→ **What is asked**: Everything from the first line of the data through the line with "scn.camera = cam" is to be echoed exactly, minus the pictures.

→ **Given data**:

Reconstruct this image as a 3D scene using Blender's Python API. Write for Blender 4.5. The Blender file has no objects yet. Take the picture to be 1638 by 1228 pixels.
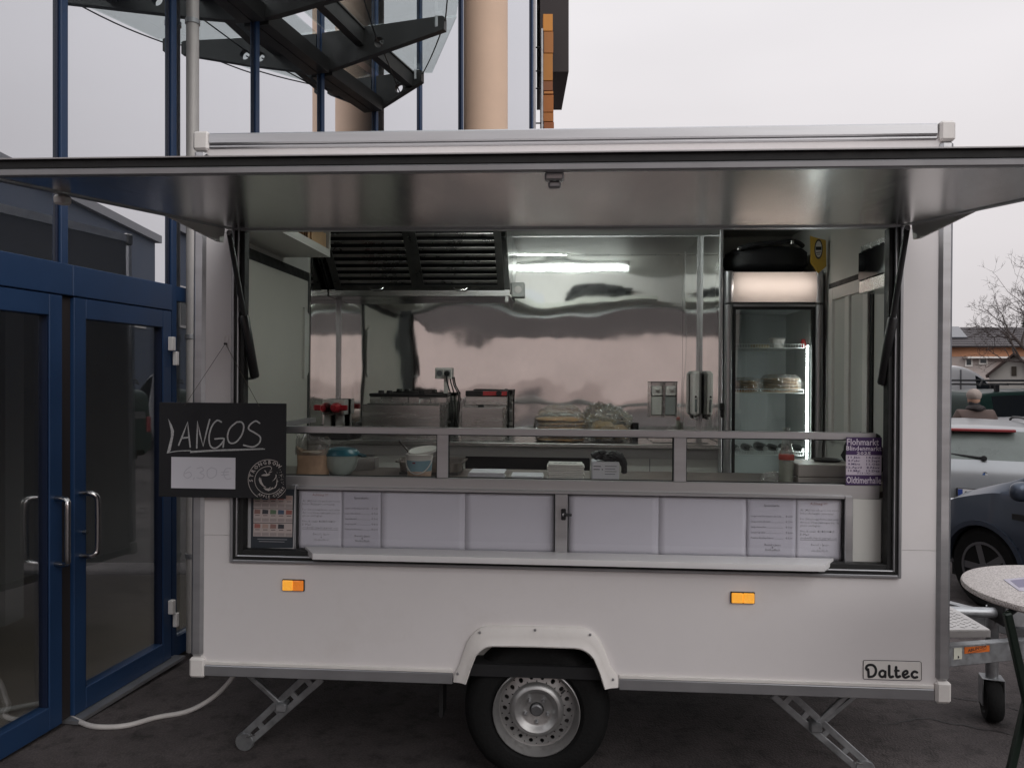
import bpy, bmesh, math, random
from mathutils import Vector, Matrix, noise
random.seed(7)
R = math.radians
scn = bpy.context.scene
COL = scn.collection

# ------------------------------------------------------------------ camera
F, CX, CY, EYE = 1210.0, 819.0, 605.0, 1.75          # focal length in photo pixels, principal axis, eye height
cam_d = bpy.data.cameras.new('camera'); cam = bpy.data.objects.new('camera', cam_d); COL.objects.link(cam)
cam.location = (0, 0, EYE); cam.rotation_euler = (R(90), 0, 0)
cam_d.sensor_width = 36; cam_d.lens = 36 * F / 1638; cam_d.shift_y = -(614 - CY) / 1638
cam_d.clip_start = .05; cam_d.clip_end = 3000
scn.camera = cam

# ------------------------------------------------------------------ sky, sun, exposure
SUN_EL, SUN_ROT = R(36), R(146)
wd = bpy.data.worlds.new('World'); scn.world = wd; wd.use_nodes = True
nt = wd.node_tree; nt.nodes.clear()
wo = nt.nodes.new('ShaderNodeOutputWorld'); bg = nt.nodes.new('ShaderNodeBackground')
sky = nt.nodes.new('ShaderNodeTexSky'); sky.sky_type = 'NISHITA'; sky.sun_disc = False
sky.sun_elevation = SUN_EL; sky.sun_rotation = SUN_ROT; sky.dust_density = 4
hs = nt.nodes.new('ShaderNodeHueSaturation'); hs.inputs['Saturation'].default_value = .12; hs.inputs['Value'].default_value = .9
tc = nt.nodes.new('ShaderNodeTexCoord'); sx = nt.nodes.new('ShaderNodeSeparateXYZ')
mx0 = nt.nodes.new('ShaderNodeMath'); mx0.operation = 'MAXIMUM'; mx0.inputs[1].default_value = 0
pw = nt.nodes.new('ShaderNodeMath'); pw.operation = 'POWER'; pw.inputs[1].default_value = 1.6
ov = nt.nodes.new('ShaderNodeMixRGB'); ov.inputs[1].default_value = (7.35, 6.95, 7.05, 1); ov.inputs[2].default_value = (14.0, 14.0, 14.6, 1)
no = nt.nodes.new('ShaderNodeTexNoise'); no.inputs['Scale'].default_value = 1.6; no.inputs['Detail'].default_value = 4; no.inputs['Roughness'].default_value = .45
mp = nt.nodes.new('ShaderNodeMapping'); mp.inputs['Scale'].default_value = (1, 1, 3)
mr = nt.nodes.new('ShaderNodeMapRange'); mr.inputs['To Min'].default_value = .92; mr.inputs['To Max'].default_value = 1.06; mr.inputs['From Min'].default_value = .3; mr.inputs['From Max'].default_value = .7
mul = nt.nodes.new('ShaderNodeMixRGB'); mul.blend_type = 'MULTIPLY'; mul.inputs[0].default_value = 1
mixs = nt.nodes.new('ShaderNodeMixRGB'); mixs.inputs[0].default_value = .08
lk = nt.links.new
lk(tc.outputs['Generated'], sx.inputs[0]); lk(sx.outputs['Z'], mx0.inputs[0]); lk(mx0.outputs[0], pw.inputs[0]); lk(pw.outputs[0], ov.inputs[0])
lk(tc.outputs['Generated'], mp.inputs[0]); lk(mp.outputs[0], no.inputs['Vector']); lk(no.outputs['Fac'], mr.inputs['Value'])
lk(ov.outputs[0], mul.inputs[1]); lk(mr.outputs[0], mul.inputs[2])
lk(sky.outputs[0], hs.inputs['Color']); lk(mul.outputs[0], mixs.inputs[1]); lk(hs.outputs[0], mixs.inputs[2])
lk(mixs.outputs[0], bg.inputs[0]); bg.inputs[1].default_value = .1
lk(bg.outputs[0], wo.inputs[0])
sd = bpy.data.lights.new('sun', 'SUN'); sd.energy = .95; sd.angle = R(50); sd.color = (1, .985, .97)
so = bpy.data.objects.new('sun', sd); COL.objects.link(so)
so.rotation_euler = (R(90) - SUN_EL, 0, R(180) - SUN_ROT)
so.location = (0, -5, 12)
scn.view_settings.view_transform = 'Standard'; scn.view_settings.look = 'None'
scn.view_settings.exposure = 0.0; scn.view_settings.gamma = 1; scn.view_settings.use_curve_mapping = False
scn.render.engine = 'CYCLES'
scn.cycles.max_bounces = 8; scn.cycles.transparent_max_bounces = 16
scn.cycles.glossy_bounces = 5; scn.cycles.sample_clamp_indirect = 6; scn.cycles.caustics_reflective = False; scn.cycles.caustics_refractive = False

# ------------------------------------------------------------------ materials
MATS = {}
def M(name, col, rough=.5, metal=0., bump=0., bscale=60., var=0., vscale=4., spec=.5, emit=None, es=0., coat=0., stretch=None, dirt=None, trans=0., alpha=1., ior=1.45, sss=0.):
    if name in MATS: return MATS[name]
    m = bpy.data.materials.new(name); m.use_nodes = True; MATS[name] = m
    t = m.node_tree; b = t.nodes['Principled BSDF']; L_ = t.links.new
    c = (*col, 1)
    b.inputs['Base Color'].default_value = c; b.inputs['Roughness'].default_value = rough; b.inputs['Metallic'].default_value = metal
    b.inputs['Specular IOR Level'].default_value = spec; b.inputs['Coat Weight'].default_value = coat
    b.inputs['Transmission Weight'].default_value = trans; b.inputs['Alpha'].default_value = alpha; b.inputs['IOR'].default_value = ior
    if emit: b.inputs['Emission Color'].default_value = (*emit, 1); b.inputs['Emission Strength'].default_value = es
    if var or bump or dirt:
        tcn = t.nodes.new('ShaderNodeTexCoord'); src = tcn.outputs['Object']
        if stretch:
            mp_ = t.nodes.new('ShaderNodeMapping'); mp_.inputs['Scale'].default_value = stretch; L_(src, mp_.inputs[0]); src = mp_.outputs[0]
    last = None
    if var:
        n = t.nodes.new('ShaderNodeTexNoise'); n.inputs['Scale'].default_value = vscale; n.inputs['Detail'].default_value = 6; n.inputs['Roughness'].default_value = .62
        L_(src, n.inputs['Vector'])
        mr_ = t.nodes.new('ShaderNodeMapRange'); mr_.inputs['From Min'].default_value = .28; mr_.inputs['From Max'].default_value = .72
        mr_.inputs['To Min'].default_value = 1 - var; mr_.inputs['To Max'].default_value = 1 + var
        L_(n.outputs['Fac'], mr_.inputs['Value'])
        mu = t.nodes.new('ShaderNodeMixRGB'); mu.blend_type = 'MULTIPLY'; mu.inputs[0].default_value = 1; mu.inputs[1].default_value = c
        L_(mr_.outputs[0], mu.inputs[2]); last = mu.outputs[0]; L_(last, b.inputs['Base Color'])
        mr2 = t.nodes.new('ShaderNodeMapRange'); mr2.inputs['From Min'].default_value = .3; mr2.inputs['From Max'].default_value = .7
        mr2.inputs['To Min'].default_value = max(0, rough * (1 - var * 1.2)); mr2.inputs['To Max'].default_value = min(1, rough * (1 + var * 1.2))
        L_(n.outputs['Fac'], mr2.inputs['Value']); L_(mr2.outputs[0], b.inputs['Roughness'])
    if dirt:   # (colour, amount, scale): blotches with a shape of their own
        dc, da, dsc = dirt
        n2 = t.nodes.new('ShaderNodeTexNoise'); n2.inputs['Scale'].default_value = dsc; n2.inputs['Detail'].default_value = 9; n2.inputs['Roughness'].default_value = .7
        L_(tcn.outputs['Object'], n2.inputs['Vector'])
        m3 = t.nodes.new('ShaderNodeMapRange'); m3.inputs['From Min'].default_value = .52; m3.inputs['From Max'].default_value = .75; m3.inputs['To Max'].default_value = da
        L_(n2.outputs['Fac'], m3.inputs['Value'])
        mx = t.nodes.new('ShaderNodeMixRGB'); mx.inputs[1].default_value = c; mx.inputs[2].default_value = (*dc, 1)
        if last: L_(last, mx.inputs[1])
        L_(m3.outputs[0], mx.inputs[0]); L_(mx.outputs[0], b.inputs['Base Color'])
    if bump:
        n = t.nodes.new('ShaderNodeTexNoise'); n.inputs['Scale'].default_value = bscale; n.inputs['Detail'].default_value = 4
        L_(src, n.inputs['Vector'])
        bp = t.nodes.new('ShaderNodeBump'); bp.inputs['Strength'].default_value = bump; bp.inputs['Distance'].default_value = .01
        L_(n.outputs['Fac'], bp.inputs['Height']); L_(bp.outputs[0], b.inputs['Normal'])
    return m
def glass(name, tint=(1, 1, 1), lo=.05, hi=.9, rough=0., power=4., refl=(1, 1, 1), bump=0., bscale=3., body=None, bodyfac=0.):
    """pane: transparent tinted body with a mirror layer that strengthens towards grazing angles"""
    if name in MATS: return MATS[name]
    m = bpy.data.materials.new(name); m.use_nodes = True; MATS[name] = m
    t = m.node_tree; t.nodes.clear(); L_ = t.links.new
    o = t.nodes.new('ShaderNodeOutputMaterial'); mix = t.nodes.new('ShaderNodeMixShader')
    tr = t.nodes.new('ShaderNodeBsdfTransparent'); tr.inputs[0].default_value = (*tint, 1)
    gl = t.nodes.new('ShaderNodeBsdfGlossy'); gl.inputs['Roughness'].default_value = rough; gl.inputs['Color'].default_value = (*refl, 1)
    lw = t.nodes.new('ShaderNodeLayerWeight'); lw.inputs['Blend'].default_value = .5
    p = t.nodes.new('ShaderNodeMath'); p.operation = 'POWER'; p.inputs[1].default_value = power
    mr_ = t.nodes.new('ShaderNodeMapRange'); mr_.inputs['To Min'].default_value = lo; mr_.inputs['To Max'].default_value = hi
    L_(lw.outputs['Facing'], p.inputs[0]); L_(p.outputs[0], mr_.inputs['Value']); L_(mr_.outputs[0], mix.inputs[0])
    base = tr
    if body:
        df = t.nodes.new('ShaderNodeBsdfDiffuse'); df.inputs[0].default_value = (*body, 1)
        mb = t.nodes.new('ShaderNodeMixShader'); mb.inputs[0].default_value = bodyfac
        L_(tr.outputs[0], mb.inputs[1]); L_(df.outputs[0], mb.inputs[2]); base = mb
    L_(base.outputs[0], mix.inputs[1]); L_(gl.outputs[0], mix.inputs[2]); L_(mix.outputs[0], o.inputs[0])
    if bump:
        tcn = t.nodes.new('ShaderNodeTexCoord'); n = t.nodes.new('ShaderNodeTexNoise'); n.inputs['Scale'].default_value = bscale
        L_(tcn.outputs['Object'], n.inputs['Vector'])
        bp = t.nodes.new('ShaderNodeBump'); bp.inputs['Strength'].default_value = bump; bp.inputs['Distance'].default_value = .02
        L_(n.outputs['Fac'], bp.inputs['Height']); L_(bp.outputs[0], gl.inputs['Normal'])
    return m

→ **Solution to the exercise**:
Reconstruct this image as a 3D scene using Blender's Python API. Write for Blender 4.5. The Blender file has no objects yet. Take the picture to be 1638 by 1228 pixels.
import bpy, bmesh, math, random
from mathutils import Vector, Matrix, noise
random.seed(7)
R = math.radians
scn = bpy.context.scene
COL = scn.collection

# ------------------------------------------------------------------ camera
F, CX, CY, EYE = 1210.0, 819.0, 605.0, 1.75          # focal length in photo pixels, principal axis, eye height
cam_d = bpy.data.cameras.new('camera'); cam = bpy.data.objects.new('camera', cam_d); COL.objects.link(cam)
cam.location = (0, 0, EYE); cam.rotation_euler = (R(90), 0, 0)
cam_d.sensor_width = 36; cam_d.lens = 36 * F / 1638; cam_d.shift_y = -(614 - CY) / 1638
cam_d.clip_start = .05; cam_d.clip_end = 3000
scn.camera = cam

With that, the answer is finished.